A second referendum on Brexit would not set a precedent for the way Scotland would become independent, Nicola Sturgeon has said.

Scotland’s First Minister has indicated her party’s MPs would back a so-called People’s Vote on the United Kingdom’s exit from the European Union (EU), if they were given the option.

The SNP leader said that did not mean there would have to be a similar follow-up vote in the event of Scottish independence.

Ms Sturgeon said the “detailed proposition” put to the public in the 2014 independence referendum stood in stark contrast to the lack of detail available at the time of the 2016 Brexit vote.

On the issue of another vote on Brexit, the First Minister told BBC Radio Scotland: “If the vote presents itself in the House of Commons – I don’t know yet that it will – my view is that SNP MPs should vote for that.”

Asked whether that would then set a precedent for there to be a similar vote on any deal to leave the UK in the event of Scottish independence, Ms Sturgeon replied: “In my view, no, and I’ll explain exactly why.”

She told the Good Morning Scotland programme: “If you look back to 2014, there was a detailed proposition put to people in that referendum, the White Paper, which not everybody agreed with, obviously.

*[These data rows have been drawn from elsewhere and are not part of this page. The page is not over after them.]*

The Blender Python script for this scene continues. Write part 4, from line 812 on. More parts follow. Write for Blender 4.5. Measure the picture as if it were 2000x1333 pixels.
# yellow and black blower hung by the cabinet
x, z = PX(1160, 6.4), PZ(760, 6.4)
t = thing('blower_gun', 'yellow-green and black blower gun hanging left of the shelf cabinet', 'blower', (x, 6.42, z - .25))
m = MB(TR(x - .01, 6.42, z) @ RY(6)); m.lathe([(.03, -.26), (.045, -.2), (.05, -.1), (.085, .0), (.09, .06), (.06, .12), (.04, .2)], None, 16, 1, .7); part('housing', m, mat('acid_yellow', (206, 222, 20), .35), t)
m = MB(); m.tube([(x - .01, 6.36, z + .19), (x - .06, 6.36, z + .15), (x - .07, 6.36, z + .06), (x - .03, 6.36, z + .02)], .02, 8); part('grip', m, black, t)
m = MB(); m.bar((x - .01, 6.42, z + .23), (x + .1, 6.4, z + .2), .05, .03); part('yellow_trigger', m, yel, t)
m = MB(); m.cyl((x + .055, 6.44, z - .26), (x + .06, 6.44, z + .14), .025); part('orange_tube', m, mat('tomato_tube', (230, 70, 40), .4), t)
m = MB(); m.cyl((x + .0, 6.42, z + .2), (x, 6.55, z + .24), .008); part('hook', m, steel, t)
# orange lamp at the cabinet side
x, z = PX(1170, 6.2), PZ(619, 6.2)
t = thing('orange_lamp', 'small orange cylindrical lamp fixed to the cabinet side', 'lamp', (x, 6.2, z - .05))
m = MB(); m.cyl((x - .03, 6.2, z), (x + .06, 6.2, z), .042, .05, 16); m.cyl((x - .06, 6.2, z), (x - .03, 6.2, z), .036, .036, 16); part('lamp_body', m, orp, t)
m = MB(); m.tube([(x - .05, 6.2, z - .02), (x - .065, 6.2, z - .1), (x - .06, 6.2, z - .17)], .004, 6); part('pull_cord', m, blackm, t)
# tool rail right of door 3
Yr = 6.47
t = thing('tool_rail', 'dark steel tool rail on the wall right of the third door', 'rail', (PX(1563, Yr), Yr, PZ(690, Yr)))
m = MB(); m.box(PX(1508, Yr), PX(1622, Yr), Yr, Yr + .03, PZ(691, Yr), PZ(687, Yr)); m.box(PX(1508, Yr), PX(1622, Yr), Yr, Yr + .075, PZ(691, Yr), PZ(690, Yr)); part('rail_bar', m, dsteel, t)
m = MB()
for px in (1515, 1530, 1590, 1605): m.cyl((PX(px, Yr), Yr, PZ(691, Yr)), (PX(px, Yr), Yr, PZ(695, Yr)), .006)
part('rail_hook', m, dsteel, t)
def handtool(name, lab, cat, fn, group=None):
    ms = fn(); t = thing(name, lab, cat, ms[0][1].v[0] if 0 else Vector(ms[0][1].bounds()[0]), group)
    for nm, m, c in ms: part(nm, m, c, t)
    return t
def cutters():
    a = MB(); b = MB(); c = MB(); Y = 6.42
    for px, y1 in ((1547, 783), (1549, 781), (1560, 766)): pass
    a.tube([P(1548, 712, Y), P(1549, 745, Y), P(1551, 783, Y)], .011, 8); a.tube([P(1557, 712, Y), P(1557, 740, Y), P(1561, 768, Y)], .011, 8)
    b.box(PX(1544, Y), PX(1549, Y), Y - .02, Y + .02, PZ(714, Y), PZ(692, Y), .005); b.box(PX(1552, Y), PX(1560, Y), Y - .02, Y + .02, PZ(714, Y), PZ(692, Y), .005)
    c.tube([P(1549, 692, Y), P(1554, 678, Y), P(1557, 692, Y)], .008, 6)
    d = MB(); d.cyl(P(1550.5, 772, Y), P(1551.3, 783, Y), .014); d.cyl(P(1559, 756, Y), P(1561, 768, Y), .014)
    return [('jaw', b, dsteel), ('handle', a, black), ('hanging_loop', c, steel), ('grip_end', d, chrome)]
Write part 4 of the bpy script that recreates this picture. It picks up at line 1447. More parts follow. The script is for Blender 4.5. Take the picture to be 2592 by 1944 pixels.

“But it was a detailed proposition, setting out the implications, setting out in advance some of the compromises that would be required – currency union, for example, continued regulatory harmony.

“So people knew what they were voting for. They knew the shape of the deal that the Scottish Government would then have negotiated if the vote had been for independence.

“The contrast between that and the 2016 Brexit vote could not be starker. There was the lie on the side of the bus and nothing more.

“There was no detail then, there is no detail now and it looks increasingly likely that when the UK leaves the EU at the end of March next year, there will still be no detail about the future relationship, and that makes these two situations, in my view, very different.”

The SNP is currently having its annual conference in Glasgow.

Speaking on the first day of the gathering, senior SNP MP Joanna Cherry said Scotland would not necessarily have to have a second independence referendum to leave the UK.

Addressing a fringe event at the conference, Ms Cherry suggested the party’s over-arching goal could be achieved through a “democratic event”, such as a general election.

The pro-UK camapign group Scotland in Union branded the comments “dangerous and ill judged”.

Asked whether she agreed with Ms Cherry’s view, Ms Sturgeon told the radio show: “My view is, as it has always been, that the people of Scotland will decide the question of independence in a referendum. That’s the party position, that remains the party position.”

But she continued: “In defence of Joanna, I think it’s a bit rich for the opposition to have a go at SNP members for speculating about how we might be able to express our views on independence in circumstances where, in a fundamentally anti-democratic fashion, we have got opposition parties suggesting that they would block the ability to choose in a referendum.”